--- start Dataset content ---

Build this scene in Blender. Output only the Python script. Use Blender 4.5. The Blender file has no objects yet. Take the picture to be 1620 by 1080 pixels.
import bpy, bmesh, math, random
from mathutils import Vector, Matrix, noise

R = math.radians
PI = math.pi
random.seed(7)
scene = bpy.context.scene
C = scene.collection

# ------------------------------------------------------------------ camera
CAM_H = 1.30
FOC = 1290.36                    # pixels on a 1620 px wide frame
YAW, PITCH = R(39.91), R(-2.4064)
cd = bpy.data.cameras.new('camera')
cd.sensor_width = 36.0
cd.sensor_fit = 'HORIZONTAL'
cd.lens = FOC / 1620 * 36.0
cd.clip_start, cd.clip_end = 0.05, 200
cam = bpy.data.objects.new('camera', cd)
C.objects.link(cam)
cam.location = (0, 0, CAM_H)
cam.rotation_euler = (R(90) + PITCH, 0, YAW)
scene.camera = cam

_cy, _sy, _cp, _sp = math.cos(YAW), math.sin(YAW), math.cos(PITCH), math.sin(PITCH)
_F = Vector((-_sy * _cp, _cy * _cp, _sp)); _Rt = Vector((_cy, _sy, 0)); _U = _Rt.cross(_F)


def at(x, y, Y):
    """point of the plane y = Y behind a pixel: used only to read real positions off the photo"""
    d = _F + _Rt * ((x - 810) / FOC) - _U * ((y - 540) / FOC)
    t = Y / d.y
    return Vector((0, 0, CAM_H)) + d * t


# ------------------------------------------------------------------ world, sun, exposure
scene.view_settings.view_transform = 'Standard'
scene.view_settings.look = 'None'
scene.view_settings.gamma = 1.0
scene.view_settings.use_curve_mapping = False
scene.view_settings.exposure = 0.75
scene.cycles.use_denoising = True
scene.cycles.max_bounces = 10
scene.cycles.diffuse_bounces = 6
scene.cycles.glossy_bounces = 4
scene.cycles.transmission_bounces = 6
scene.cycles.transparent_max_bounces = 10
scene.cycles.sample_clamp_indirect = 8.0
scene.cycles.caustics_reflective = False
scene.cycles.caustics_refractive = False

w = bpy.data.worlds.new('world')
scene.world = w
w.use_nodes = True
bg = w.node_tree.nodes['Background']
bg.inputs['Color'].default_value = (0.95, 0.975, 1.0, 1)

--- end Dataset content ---

[Task instructions]
Every line above should be printed again exactly as it stands.

[The result]
Build this scene in Blender. Output only the Python script. Use Blender 4.5. The Blender file has no objects yet. Take the picture to be 1620 by 1080 pixels.
import bpy, bmesh, math, random
from mathutils import Vector, Matrix, noise

R = math.radians
PI = math.pi
random.seed(7)
scene = bpy.context.scene
C = scene.collection

# ------------------------------------------------------------------ camera
CAM_H = 1.30
FOC = 1290.36                    # pixels on a 1620 px wide frame
YAW, PITCH = R(39.91), R(-2.4064)
cd = bpy.data.cameras.new('camera')
cd.sensor_width = 36.0
cd.sensor_fit = 'HORIZONTAL'
cd.lens = FOC / 1620 * 36.0
cd.clip_start, cd.clip_end = 0.05, 200
cam = bpy.data.objects.new('camera', cd)
C.objects.link(cam)
cam.location = (0, 0, CAM_H)
cam.rotation_euler = (R(90) + PITCH, 0, YAW)
scene.camera = cam

_cy, _sy, _cp, _sp = math.cos(YAW), math.sin(YAW), math.cos(PITCH), math.sin(PITCH)
_F = Vector((-_sy * _cp, _cy * _cp, _sp)); _Rt = Vector((_cy, _sy, 0)); _U = _Rt.cross(_F)


def at(x, y, Y):
    """point of the plane y = Y behind a pixel: used only to read real positions off the photo"""
    d = _F + _Rt * ((x - 810) / FOC) - _U * ((y - 540) / FOC)
    t = Y / d.y
    return Vector((0, 0, CAM_H)) + d * t


# ------------------------------------------------------------------ world, sun, exposure
scene.view_settings.view_transform = 'Standard'
scene.view_settings.look = 'None'
scene.view_settings.gamma = 1.0
scene.view_settings.use_curve_mapping = False
scene.view_settings.exposure = 0.75
scene.cycles.use_denoising = True
scene.cycles.max_bounces = 10
scene.cycles.diffuse_bounces = 6
scene.cycles.glossy_bounces = 4
scene.cycles.transmission_bounces = 6
scene.cycles.transparent_max_bounces = 10
scene.cycles.sample_clamp_indirect = 8.0
scene.cycles.caustics_reflective = False
scene.cycles.caustics_refractive = False

w = bpy.data.worlds.new('world')
scene.world = w
w.use_nodes = True
bg = w.node_tree.nodes['Background']
bg.inputs['Color'].default_value = (0.95, 0.975, 1.0, 1)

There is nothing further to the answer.